What needs to be done: Copy everything from the line with "Reconstruct this image" down to the line with "def B(): return bmesh.new()", inclusive of both, exactly as written; leave out all pictures.

Source records:

-------

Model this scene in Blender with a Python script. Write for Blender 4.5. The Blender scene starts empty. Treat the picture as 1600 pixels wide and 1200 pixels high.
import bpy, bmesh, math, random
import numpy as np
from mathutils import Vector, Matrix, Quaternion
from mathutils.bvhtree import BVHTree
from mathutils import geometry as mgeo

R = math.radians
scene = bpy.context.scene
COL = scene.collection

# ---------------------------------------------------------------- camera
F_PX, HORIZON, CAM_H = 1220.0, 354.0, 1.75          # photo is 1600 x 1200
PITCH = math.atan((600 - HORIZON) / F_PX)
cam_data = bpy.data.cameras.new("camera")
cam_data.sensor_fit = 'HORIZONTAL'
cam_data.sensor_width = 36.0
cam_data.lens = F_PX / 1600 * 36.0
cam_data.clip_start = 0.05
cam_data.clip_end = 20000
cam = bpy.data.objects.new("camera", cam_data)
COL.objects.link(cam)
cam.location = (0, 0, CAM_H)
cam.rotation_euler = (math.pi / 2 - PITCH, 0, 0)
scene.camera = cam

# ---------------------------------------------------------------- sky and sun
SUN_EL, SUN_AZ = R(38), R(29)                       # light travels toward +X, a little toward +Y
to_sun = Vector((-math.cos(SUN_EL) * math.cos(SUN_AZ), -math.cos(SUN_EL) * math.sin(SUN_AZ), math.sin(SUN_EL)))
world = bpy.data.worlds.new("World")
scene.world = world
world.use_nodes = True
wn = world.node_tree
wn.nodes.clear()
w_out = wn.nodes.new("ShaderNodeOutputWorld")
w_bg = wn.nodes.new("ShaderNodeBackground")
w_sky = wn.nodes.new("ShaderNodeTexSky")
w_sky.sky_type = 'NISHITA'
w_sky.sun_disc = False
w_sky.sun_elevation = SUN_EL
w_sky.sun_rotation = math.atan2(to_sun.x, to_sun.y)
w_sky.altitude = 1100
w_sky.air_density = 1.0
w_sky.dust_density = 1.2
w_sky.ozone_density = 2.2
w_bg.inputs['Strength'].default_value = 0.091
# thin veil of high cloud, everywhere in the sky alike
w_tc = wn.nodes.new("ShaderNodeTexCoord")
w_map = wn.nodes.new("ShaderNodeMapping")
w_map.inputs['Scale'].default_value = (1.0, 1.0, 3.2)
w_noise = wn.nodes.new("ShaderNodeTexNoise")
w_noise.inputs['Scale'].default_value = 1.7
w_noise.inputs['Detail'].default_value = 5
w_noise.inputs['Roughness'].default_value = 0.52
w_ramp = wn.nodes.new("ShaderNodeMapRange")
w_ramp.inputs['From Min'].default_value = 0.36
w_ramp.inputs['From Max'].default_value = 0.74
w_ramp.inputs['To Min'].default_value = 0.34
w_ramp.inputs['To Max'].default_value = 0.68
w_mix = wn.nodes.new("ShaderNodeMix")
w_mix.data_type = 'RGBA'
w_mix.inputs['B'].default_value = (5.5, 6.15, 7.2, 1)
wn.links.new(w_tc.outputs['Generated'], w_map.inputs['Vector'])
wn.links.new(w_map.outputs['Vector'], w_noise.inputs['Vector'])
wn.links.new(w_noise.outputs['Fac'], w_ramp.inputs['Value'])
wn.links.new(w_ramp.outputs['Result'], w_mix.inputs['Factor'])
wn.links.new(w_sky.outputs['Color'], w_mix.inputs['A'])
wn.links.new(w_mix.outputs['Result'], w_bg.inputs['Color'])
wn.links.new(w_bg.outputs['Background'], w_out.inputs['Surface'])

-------

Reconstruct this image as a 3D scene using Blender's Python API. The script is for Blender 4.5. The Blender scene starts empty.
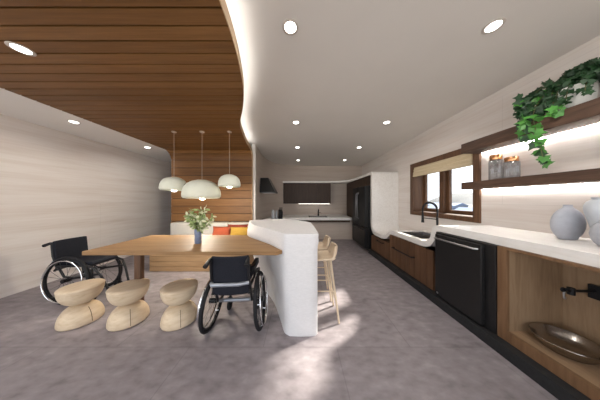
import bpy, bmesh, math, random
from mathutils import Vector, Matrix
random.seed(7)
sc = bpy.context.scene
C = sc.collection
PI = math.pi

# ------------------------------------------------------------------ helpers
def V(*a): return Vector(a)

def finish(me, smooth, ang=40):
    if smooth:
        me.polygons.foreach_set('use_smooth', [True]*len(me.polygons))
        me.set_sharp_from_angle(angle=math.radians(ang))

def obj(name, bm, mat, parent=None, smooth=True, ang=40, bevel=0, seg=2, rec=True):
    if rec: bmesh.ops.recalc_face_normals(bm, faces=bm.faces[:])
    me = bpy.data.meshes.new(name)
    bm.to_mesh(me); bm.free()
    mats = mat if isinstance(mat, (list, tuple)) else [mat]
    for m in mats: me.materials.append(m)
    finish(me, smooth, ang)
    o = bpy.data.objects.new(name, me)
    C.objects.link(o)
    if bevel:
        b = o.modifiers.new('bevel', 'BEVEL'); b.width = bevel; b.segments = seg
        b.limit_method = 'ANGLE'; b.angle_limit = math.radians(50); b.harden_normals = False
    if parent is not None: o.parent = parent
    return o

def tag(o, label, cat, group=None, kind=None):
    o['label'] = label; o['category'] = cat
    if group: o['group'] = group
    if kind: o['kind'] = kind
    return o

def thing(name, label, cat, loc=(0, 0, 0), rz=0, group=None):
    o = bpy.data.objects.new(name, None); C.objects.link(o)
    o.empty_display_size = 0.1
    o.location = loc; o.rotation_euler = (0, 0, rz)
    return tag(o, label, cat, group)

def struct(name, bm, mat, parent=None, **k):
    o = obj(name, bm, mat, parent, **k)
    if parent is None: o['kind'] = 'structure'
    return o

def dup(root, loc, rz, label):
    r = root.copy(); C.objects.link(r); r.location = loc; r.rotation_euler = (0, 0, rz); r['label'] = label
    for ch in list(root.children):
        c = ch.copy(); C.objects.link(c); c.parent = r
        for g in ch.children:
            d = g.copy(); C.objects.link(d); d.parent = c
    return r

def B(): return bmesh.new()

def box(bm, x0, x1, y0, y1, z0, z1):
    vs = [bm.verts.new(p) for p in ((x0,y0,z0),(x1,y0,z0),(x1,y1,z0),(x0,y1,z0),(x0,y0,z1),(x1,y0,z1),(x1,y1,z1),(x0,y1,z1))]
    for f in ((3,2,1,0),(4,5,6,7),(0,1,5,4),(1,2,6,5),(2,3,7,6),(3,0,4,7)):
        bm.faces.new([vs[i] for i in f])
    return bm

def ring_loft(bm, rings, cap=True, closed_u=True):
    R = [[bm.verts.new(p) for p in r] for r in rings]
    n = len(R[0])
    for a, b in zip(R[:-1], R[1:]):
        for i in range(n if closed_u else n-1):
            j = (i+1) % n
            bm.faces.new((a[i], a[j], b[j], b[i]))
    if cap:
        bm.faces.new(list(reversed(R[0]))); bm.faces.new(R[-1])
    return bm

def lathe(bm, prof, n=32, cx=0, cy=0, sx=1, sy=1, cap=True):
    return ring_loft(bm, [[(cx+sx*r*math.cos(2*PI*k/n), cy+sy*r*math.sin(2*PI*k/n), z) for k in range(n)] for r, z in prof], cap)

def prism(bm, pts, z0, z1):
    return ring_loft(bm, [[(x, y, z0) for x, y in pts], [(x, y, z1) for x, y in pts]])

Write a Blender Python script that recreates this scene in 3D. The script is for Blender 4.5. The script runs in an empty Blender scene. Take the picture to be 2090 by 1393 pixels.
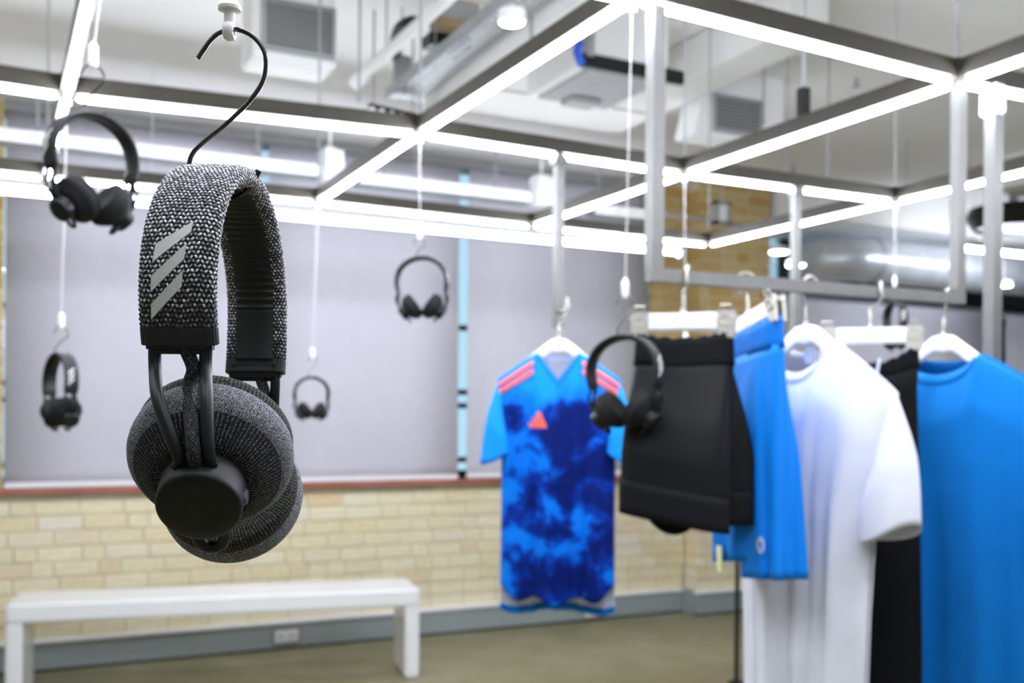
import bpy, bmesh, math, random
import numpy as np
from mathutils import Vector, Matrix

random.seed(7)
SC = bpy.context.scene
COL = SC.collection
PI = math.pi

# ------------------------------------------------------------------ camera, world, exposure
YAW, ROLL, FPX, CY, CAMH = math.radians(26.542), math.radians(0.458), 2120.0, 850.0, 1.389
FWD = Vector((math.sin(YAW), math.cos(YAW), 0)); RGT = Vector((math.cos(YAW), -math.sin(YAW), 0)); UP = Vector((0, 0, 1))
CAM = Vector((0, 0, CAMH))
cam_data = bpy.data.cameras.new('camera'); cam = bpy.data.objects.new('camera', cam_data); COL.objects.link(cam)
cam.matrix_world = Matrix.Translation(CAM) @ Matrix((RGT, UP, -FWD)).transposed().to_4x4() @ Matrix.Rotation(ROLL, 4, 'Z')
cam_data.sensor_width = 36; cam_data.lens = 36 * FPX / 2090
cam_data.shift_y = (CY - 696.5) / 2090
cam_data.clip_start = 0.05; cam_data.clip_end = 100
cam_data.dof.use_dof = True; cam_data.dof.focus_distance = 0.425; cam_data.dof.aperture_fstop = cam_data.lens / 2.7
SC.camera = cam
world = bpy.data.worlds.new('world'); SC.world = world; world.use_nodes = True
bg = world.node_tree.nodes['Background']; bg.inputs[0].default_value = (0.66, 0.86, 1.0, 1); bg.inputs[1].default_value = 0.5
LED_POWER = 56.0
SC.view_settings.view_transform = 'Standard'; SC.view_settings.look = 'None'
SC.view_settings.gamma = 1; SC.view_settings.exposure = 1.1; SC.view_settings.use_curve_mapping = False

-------

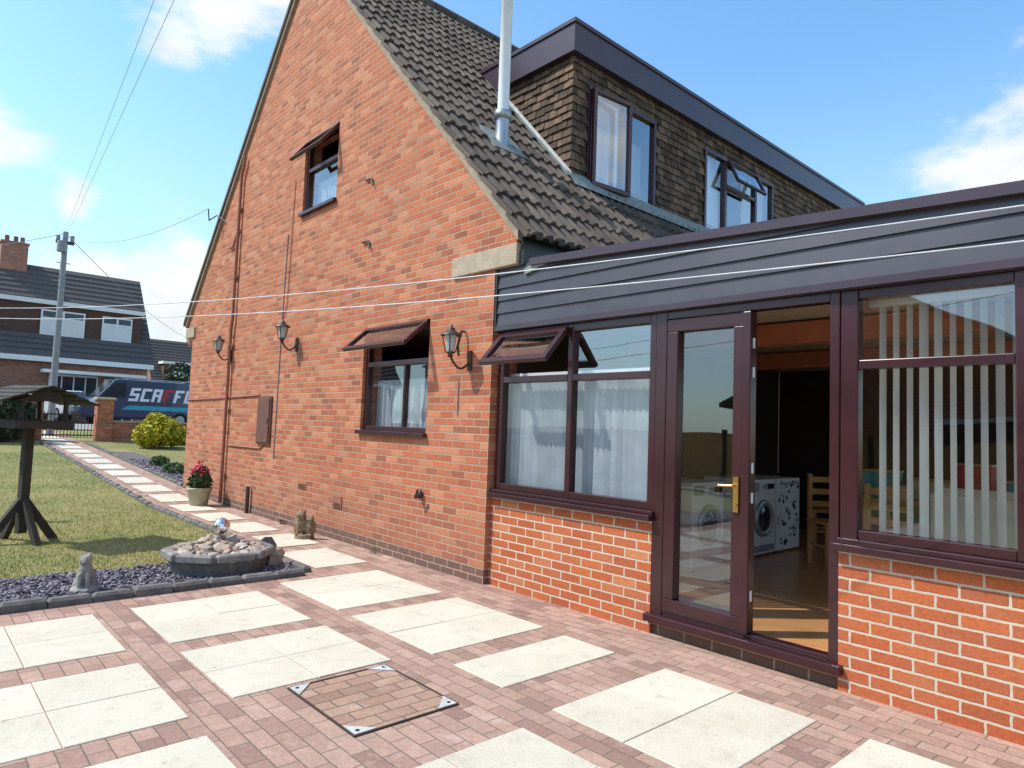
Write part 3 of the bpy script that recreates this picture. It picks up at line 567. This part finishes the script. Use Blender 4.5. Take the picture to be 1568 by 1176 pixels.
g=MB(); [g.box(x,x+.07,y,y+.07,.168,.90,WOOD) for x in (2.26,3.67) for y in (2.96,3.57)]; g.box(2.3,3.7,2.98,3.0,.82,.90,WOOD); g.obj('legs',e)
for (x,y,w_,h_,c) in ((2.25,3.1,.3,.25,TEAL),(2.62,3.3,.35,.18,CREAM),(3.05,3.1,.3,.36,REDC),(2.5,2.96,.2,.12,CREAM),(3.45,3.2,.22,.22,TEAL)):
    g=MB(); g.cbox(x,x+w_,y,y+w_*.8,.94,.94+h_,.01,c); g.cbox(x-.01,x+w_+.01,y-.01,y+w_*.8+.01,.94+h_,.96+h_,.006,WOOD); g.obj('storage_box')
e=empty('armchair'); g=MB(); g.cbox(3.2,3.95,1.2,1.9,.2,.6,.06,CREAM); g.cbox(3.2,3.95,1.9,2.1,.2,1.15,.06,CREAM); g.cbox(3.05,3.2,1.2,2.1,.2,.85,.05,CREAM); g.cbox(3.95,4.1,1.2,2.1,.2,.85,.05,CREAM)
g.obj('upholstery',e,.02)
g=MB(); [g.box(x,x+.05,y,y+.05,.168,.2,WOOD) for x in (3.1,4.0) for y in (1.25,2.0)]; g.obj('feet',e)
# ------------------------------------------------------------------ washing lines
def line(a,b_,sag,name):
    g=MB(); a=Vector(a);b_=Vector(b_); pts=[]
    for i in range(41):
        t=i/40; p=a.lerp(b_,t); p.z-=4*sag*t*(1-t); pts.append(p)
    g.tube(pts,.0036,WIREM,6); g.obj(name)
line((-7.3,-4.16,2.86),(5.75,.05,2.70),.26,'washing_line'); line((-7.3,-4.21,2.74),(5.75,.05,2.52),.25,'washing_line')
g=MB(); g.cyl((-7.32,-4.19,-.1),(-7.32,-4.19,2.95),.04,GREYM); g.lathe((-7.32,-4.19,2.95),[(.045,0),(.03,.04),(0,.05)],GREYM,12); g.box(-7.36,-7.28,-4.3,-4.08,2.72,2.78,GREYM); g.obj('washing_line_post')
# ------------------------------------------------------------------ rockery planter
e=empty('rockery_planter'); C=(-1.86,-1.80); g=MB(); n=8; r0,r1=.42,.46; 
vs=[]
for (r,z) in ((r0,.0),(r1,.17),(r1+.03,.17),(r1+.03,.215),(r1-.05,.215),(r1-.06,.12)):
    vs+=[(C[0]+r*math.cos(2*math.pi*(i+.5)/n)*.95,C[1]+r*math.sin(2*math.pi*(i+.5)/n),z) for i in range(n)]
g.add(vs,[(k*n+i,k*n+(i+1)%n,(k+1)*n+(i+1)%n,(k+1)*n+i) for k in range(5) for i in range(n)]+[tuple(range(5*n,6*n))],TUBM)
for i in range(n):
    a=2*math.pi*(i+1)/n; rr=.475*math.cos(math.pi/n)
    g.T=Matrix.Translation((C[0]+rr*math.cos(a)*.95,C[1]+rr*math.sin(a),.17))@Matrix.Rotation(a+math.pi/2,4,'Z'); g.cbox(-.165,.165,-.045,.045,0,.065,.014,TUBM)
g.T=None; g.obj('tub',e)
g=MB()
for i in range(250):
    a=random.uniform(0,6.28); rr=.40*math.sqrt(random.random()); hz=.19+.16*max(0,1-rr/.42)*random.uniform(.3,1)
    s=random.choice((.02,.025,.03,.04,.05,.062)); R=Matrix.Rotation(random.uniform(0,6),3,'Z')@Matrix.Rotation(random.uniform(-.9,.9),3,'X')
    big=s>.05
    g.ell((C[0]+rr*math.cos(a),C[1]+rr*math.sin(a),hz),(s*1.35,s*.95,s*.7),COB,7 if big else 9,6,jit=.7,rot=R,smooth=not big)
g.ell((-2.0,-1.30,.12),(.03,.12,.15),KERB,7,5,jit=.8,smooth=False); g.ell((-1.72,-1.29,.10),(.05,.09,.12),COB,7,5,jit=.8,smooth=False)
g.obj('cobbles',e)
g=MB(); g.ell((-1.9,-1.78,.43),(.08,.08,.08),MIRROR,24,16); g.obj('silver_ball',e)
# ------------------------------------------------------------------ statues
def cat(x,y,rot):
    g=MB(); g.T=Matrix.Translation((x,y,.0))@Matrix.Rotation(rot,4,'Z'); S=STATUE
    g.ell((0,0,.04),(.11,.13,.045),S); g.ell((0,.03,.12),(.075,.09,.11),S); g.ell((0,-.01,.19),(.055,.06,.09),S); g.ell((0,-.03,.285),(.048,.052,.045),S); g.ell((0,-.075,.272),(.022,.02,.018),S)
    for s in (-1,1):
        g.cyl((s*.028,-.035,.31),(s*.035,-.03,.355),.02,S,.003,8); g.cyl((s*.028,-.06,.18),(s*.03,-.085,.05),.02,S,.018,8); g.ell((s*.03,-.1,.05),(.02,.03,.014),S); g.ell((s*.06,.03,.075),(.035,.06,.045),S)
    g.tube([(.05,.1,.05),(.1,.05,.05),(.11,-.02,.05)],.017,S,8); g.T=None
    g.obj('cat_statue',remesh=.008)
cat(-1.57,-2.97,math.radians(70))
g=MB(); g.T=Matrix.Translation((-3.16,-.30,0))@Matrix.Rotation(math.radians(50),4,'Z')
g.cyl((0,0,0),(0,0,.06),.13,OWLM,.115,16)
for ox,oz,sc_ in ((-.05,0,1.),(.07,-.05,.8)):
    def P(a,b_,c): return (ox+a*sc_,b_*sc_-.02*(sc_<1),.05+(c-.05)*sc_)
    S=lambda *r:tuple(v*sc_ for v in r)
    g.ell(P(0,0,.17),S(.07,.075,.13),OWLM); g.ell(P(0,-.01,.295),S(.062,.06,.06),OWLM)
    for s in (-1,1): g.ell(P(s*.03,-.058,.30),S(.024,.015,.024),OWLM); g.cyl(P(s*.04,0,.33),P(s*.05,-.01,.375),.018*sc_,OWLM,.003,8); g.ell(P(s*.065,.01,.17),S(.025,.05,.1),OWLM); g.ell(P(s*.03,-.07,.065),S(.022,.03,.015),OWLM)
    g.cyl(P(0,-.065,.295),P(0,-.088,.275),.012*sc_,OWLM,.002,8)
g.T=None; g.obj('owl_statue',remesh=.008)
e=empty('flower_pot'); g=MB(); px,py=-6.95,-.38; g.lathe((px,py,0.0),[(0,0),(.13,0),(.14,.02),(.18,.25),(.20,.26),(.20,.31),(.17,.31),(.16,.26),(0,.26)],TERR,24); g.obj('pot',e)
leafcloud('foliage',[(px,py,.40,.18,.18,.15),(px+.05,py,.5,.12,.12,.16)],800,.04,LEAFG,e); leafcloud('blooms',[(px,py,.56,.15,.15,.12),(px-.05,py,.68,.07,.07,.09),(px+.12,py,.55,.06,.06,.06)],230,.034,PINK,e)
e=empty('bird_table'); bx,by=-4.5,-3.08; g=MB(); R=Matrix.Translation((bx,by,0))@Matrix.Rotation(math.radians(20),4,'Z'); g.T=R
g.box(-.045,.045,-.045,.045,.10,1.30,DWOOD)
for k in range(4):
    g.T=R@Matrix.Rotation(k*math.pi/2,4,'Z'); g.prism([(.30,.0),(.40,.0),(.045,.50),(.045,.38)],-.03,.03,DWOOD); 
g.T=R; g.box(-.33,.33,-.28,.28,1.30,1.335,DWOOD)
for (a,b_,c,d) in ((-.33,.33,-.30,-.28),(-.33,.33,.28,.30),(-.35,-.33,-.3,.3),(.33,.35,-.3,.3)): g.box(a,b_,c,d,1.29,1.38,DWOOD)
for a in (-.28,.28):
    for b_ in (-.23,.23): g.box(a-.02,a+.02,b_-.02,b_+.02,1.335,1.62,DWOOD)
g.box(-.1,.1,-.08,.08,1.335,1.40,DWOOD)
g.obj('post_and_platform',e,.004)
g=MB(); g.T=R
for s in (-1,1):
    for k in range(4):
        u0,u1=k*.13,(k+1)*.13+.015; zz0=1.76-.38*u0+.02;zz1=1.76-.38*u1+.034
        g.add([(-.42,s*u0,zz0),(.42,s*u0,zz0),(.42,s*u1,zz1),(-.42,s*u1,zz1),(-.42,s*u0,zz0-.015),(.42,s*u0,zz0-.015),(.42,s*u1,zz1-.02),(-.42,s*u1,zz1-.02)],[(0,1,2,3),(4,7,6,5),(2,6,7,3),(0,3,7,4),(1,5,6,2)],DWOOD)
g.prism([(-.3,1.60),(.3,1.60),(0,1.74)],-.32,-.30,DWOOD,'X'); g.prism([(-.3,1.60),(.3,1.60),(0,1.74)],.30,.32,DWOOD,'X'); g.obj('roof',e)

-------

Result for this task:
Reconstruct this image as a 3D scene using Blender's Python API. The script is for Blender 4.5. The Blender scene starts empty.
import bpy, bmesh, math, random
from mathutils import Vector, Matrix
random.seed(7)
sc = bpy.context.scene
C = sc.collection
PI = math.pi

# ------------------------------------------------------------------ helpers
def V(*a): return Vector(a)

def finish(me, smooth, ang=40):
    if smooth:
        me.polygons.foreach_set('use_smooth', [True]*len(me.polygons))
        me.set_sharp_from_angle(angle=math.radians(ang))

def obj(name, bm, mat, parent=None, smooth=True, ang=40, bevel=0, seg=2, rec=True):
    if rec: bmesh.ops.recalc_face_normals(bm, faces=bm.faces[:])
    me = bpy.data.meshes.new(name)
    bm.to_mesh(me); bm.free()
    mats = mat if isinstance(mat, (list, tuple)) else [mat]
    for m in mats: me.materials.append(m)
    finish(me, smooth, ang)
    o = bpy.data.objects.new(name, me)
    C.objects.link(o)
    if bevel:
        b = o.modifiers.new('bevel', 'BEVEL'); b.width = bevel; b.segments = seg
        b.limit_method = 'ANGLE'; b.angle_limit = math.radians(50); b.harden_normals = False
    if parent is not None: o.parent = parent
    return o

def tag(o, label, cat, group=None, kind=None):
    o['label'] = label; o['category'] = cat
    if group: o['group'] = group
    if kind: o['kind'] = kind
    return o

def thing(name, label, cat, loc=(0, 0, 0), rz=0, group=None):
    o = bpy.data.objects.new(name, None); C.objects.link(o)
    o.empty_display_size = 0.1
    o.location = loc; o.rotation_euler = (0, 0, rz)
    return tag(o, label, cat, group)

def struct(name, bm, mat, parent=None, **k):
    o = obj(name, bm, mat, parent, **k)
    if parent is None: o['kind'] = 'structure'
    return o

def dup(root, loc, rz, label):
    r = root.copy(); C.objects.link(r); r.location = loc; r.rotation_euler = (0, 0, rz); r['label'] = label
    for ch in list(root.children):
        c = ch.copy(); C.objects.link(c); c.parent = r
        for g in ch.children:
            d = g.copy(); C.objects.link(d); d.parent = c
    return r

def B(): return bmesh.new()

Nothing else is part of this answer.